**Exercise requirements:** Take the material below and retype it in full; pictures are left out.
>> BEGIN Supplied data
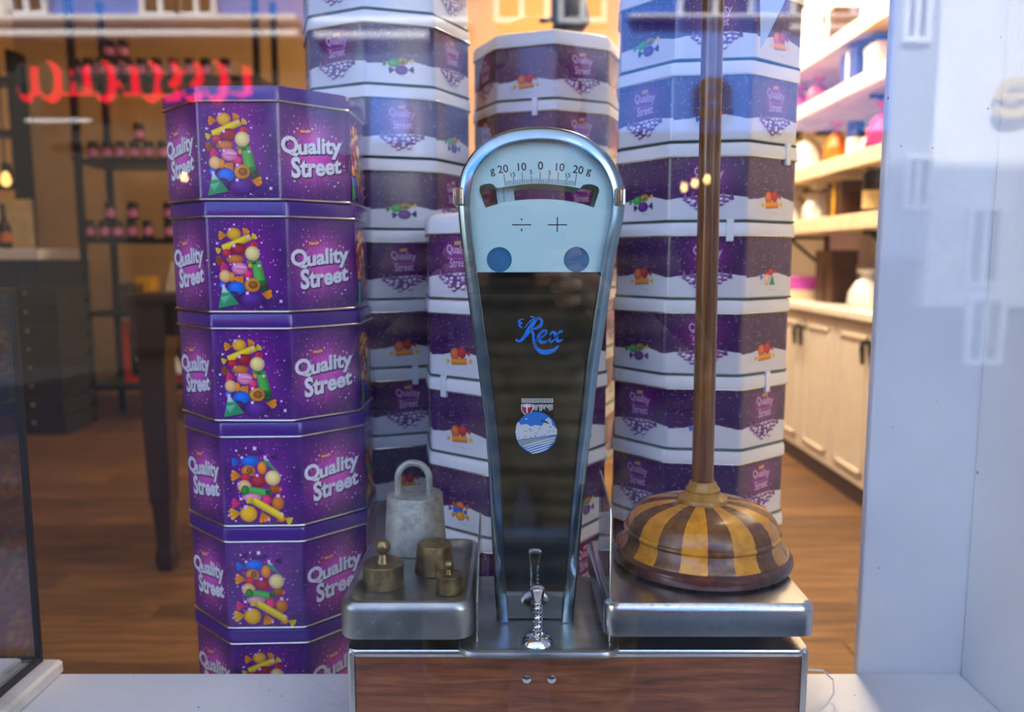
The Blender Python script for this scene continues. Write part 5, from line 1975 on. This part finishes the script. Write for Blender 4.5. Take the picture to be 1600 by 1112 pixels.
GZ = -0.16
PX, PYY = 0.03, -0.40
ps = thing('person', (PX, PYY, GZ), 'person in an olive knitted coat holding a camera, mirrored in the dark panel', 'person')
V = [(PX, PYY, 0.74), (PX, PYY, 0.92), (PX, PYY + 0.01, 1.10), (PX, PYY, 1.22), (PX, PYY + 0.01, 1.29),
     (PX - 0.10, PYY, 0.68), (PX - 0.11, PYY + 0.01, 0.33), (PX - 0.12, PYY - 0.02, -0.07), (PX - 0.13, PYY + 0.11, -0.125),
     (PX + 0.10, PYY, 0.68), (PX + 0.11, PYY + 0.01, 0.33), (PX + 0.12, PYY - 0.02, -0.07), (PX + 0.13, PYY + 0.11, -0.125),
     (PX - 0.17, PYY, 1.20), (PX - 0.25, PYY + 0.06, 0.98), (PX - 0.12, PYY + 0.24, 1.14),
     (PX + 0.17, PYY, 1.20), (PX + 0.25, PYY + 0.06, 0.98), (PX + 0.09, PYY + 0.24, 1.14)]
E_ = [(0, 1), (1, 2), (2, 3), (3, 4), (0, 5), (5, 6), (6, 7), (7, 8), (0, 9), (9, 10), (10, 11), (11, 12), (3, 13), (13, 14), (14, 15), (3, 16), (16, 17), (17, 18)]
Rr = [(0.17, 0.12), (0.16, 0.11), (0.17, 0.12), (0.12, 0.09), 0.055, (0.105, 0.10), 0.065, 0.045, (0.045, 0.035), (0.105, 0.10), 0.065, 0.045, (0.045, 0.035), 0.075, 0.055, 0.037, 0.075, 0.055, 0.037]
skin('body', V, E_, Rr, 'knit_coat', ps)
# head, looking down at the camera
hc = Vector((PX, PYY + 0.04, 1.43))
hd = MB()
prof = []
for i in range(13):
    t_ = PI * i / 12
    prof.append((math.sin(t_), -math.cos(t_)))
rings = []
for sr, cz_ in prof:
    wx = 0.074 * sr * (1 - 0.22 * max(0, -cz_))
    wy = 0.096 * sr
    rings.append([(hc.x + max(wx, 1e-4) * math.cos(2 * PI * j / 24), hc.y + max(wy, 1e-4) * math.sin(2 * PI * j / 24) + 0.012 * max(0, -cz_), hc.z + 0.118 * cz_) for j in range(24)])
hd.loft(rings)
head = hd.build('head', 'skin_tone', ps, True)
MB().tube([(PX, PYY + 0.01, 1.24), (PX, PYY + 0.02, 1.36)], [0.055, 0.05], 14).build('neck', 'skin_tone', ps, True)
MB().loft([[(hc.x + a_ * w_, hc.y + 0.088 + d_, hc.z + z_) for a_, d_ in ((-1, 0), (-0.4, 0.4 * w_), (0.4, 0.4 * w_), (1, 0))] if False else [(hc.x - w_, hc.y + 0.080, hc.z + z_), (hc.x - w_ * 0.4, hc.y + 0.088 + dd, hc.z + z_), (hc.x + w_ * 0.4, hc.y + 0.088 + dd, hc.z + z_), (hc.x + w_, hc.y + 0.080, hc.z + z_)] for w_, dd, z_ in ((0.006, 0.0, 0.015), (0.010, 0.014, -0.012), (0.017, 0.022, -0.028), (0.014, 0.006, -0.036))]).build('nose', 'skin_tone', head, True)
for sx_ in (-1, 1):
    MB().lathe([(0.001, -0.009), (0.010, -0.005), (0.013, 0), (0.010, 0.005), (0.001, 0.009)], (hc.x + sx_ * 0.030, hc.y + 0.078, hc.z + 0.006), 12).build('eye', 'eye_white', head, True)
    MB().lathe([(0.001, -0.004), (0.005, -0.002), (0.005, 0.002), (0.001, 0.004)], (hc.x + sx_ * 0.030, hc.y + 0.089, hc.z + 0.004), 10).build('pupil', 'hair_dark', head, True)
    MB().loft([[(hc.x + sx_ * (0.073 + dx), hc.y - 0.005 + 0.017 * math.cos(2 * PI * j / 12), hc.z - 0.004 + 0.029 * math.sin(2 * PI * j / 12)) for j in range(12)] for dx in (-0.004, 0.004, 0.009)]).build('ear', 'skin_tone', head, True)
MB().tube([(hc.x - 0.024, hc.y + 0.081, hc.z - 0.058), (hc.x, hc.y + 0.089, hc.z - 0.060), (hc.x + 0.024, hc.y + 0.081, hc.z - 0.058)], [0.003, 0.006, 0.003], 8).build('mouth', 'red_film', head, True)
hr_ = MB()
rings = []
for i in range(8):
    t_ = PI / 2 * i / 7
    q_ = math.cos(t_)
    rings.append([(hc.x + max(0.081 * q_, 1e-4) * math.cos(2 * PI * j / 24), hc.y - 0.012 + max(0.100 * q_, 1e-4) * math.sin(2 * PI * j / 24), hc.z + 0.022 - 0.045 * max(0, -math.sin(2 * PI * j / 24)) * q_ + 0.104 * math.sin(t_)) for j in range(24)])
hr_.loft(rings, cap0=False).build('hair', 'hair_dark', ps, True)
# hands closed on the camera
for sx_ in (-1, 1):
    w0 = Vector((PX + (-0.12 if sx_ < 0 else 0.09), PYY + 0.24, 1.14))
    tgt = Vector((sx_ * 0.068, -0.115, 1.185))
    pm = (w0 + tgt) / 2
    hv = [w0, pm, tgt]
    hand = skin('hand', hv, [(0, 1), (1, 2)], [(0.028, 0.022), (0.036, 0.020), (0.036, 0.018)], 'skin_tone', ps, sub=2)
    for fi in range(4):
        zz = 1.205 - fi * 0.019
        ln = (0.92, 1.0, 0.95, 0.78)[fi]
        b0 = tgt + Vector((0, -0.005, zz - tgt.z))
        fv = [b0, b0 + Vector((sx_ * 0.012, 0.030 * ln, 0.0)), b0 + Vector((-sx_ * 0.004, 0.052 * ln, -0.002)), b0 + Vector((-sx_ * 0.024 * ln, 0.056 * ln, -0.004))]
        skin('finger', fv, [(0, 1), (1, 2), (2, 3)], [0.0095, 0.0088, 0.0082, 0.007], 'skin_tone', hand, sub=1)
    tv = [pm + Vector((-sx_ * 0.012, 0, 0.012)), pm + Vector((-sx_ * 0.030, 0.012, 0.026)), pm + Vector((-sx_ * 0.046, 0.036, 0.030))]
    skin('thumb', tv, [(0, 1), (1, 2)], [0.011, 0.0098, 0.008], 'skin_tone', hand, sub=1)
pc = thing('photo_camera', (0, -0.115, 1.155), 'black camera held up by the person, mirrored in the glass', 'camera')
MB().box((-0.066, -0.145, 1.155), (0.066, -0.085, 1.240), bev=0.006).build('camera_body', 'black_metal', pc)
MB().box((-0.024, -0.140, 1.240), (0.024, -0.090, 1.262), bev=0.006).build('prism', 'black_metal', pc)
m = MB()
m.lathe([(0.034, 0), (0.034, 0.03), (0.037, 0.032), (0.037, 0.050), (0.033, 0.052), (0.028, 0.048), (0.001, 0.046)], (0, 0, 0), 28)
m.v = [(a_, -0.087 + c_, 1.2 + b_) for a_, b_, c_ in m.v]
m.build('lens', 'black_gloss', pc, True)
>> END Supplied data
**Solved exercise:**
The Blender Python script for this scene continues. Write part 5, from line 1975 on. This part finishes the script. Write for Blender 4.5. Take the picture to be 1600 by 1112 pixels.
GZ = -0.16
PX, PYY = 0.03, -0.40
ps = thing('person', (PX, PYY, GZ), 'person in an olive knitted coat holding a camera, mirrored in the dark panel', 'person')
V = [(PX, PYY, 0.74), (PX, PYY, 0.92), (PX, PYY + 0.01, 1.10), (PX, PYY, 1.22), (PX, PYY + 0.01, 1.29),
     (PX - 0.10, PYY, 0.68), (PX - 0.11, PYY + 0.01, 0.33), (PX - 0.12, PYY - 0.02, -0.07), (PX - 0.13, PYY + 0.11, -0.125),
     (PX + 0.10, PYY, 0.68), (PX + 0.11, PYY + 0.01, 0.33), (PX + 0.12, PYY - 0.02, -0.07), (PX + 0.13, PYY + 0.11, -0.125),
     (PX - 0.17, PYY, 1.20), (PX - 0.25, PYY + 0.06, 0.98), (PX - 0.12, PYY + 0.24, 1.14),
     (PX + 0.17, PYY, 1.20), (PX + 0.25, PYY + 0.06, 0.98), (PX + 0.09, PYY + 0.24, 1.14)]
E_ = [(0, 1), (1, 2), (2, 3), (3, 4), (0, 5), (5, 6), (6, 7), (7, 8), (0, 9), (9, 10), (10, 11), (11, 12), (3, 13), (13, 14), (14, 15), (3, 16), (16, 17), (17, 18)]
Rr = [(0.17, 0.12), (0.16, 0.11), (0.17, 0.12), (0.12, 0.09), 0.055, (0.105, 0.10), 0.065, 0.045, (0.045, 0.035), (0.105, 0.10), 0.065, 0.045, (0.045, 0.035), 0.075, 0.055, 0.037, 0.075, 0.055, 0.037]
skin('body', V, E_, Rr, 'knit_coat', ps)
# head, looking down at the camera
hc = Vector((PX, PYY + 0.04, 1.43))
hd = MB()
prof = []
for i in range(13):
    t_ = PI * i / 12
    prof.append((math.sin(t_), -math.cos(t_)))
rings = []
for sr, cz_ in prof:
    wx = 0.074 * sr * (1 - 0.22 * max(0, -cz_))
    wy = 0.096 * sr
    rings.append([(hc.x + max(wx, 1e-4) * math.cos(2 * PI * j / 24), hc.y + max(wy, 1e-4) * math.sin(2 * PI * j / 24) + 0.012 * max(0, -cz_), hc.z + 0.118 * cz_) for j in range(24)])
hd.loft(rings)
head = hd.build('head', 'skin_tone', ps, True)
MB().tube([(PX, PYY + 0.01, 1.24), (PX, PYY + 0.02, 1.36)], [0.055, 0.05], 14).build('neck', 'skin_tone', ps, True)
MB().loft([[(hc.x + a_ * w_, hc.y + 0.088 + d_, hc.z + z_) for a_, d_ in ((-1, 0), (-0.4, 0.4 * w_), (0.4, 0.4 * w_), (1, 0))] if False else [(hc.x - w_, hc.y + 0.080, hc.z + z_), (hc.x - w_ * 0.4, hc.y + 0.088 + dd, hc.z + z_), (hc.x + w_ * 0.4, hc.y + 0.088 + dd, hc.z + z_), (hc.x + w_, hc.y + 0.080, hc.z + z_)] for w_, dd, z_ in ((0.006, 0.0, 0.015), (0.010, 0.014, -0.012), (0.017, 0.022, -0.028), (0.014, 0.006, -0.036))]).build('nose', 'skin_tone', head, True)
for sx_ in (-1, 1):
    MB().lathe([(0.001, -0.009), (0.010, -0.005), (0.013, 0), (0.010, 0.005), (0.001, 0.009)], (hc.x + sx_ * 0.030, hc.y + 0.078, hc.z + 0.006), 12).build('eye', 'eye_white', head, True)
    MB().lathe([(0.001, -0.004), (0.005, -0.002), (0.005, 0.002), (0.001, 0.004)], (hc.x + sx_ * 0.030, hc.y + 0.089, hc.z + 0.004), 10).build('pupil', 'hair_dark', head, True)
    MB().loft([[(hc.x + sx_ * (0.073 + dx), hc.y - 0.005 + 0.017 * math.cos(2 * PI * j / 12), hc.z - 0.004 + 0.029 * math.sin(2 * PI * j / 12)) for j in range(12)] for dx in (-0.004, 0.004, 0.009)]).build('ear', 'skin_tone', head, True)
MB().tube([(hc.x - 0.024, hc.y + 0.081, hc.z - 0.058), (hc.x, hc.y + 0.089, hc.z - 0.060), (hc.x + 0.024, hc.y + 0.081, hc.z - 0.058)], [0.003, 0.006, 0.003], 8).build('mouth', 'red_film', head, True)
hr_ = MB()
rings = []
for i in range(8):
    t_ = PI / 2 * i / 7
    q_ = math.cos(t_)
    rings.append([(hc.x + max(0.081 * q_, 1e-4) * math.cos(2 * PI * j / 24), hc.y - 0.012 + max(0.100 * q_, 1e-4) * math.sin(2 * PI * j / 24), hc.z + 0.022 - 0.045 * max(0, -math.sin(2 * PI * j / 24)) * q_ + 0.104 * math.sin(t_)) for j in range(24)])
hr_.loft(rings, cap0=False).build('hair', 'hair_dark', ps, True)
# hands closed on the camera
for sx_ in (-1, 1):
    w0 = Vector((PX + (-0.12 if sx_ < 0 else 0.09), PYY + 0.24, 1.14))
    tgt = Vector((sx_ * 0.068, -0.115, 1.185))
    pm = (w0 + tgt) / 2
    hv = [w0, pm, tgt]
    hand = skin('hand', hv, [(0, 1), (1, 2)], [(0.028, 0.022), (0.036, 0.020), (0.036, 0.018)], 'skin_tone', ps, sub=2)
    for fi in range(4):
        zz = 1.205 - fi * 0.019
        ln = (0.92, 1.0, 0.95, 0.78)[fi]
        b0 = tgt + Vector((0, -0.005, zz - tgt.z))
        fv = [b0, b0 + Vector((sx_ * 0.012, 0.030 * ln, 0.0)), b0 + Vector((-sx_ * 0.004, 0.052 * ln, -0.002)), b0 + Vector((-sx_ * 0.024 * ln, 0.056 * ln, -0.004))]
        skin('finger', fv, [(0, 1), (1, 2), (2, 3)], [0.0095, 0.0088, 0.0082, 0.007], 'skin_tone', hand, sub=1)
    tv = [pm + Vector((-sx_ * 0.012, 0, 0.012)), pm + Vector((-sx_ * 0.030, 0.012, 0.026)), pm + Vector((-sx_ * 0.046, 0.036, 0.030))]
    skin('thumb', tv, [(0, 1), (1, 2)], [0.011, 0.0098, 0.008], 'skin_tone', hand, sub=1)
pc = thing('photo_camera', (0, -0.115, 1.155), 'black camera held up by the person, mirrored in the glass', 'camera')
MB().box((-0.066, -0.145, 1.155), (0.066, -0.085, 1.240), bev=0.006).build('camera_body', 'black_metal', pc)
MB().box((-0.024, -0.140, 1.240), (0.024, -0.090, 1.262), bev=0.006).build('prism', 'black_metal', pc)
m = MB()
m.lathe([(0.034, 0), (0.034, 0.03), (0.037, 0.032), (0.037, 0.050), (0.033, 0.052), (0.028, 0.048), (0.001, 0.046)], (0, 0, 0), 28)
m.v = [(a_, -0.087 + c_, 1.2 + b_) for a_, b_, c_ in m.v]
m.build('lens', 'black_gloss', pc, True)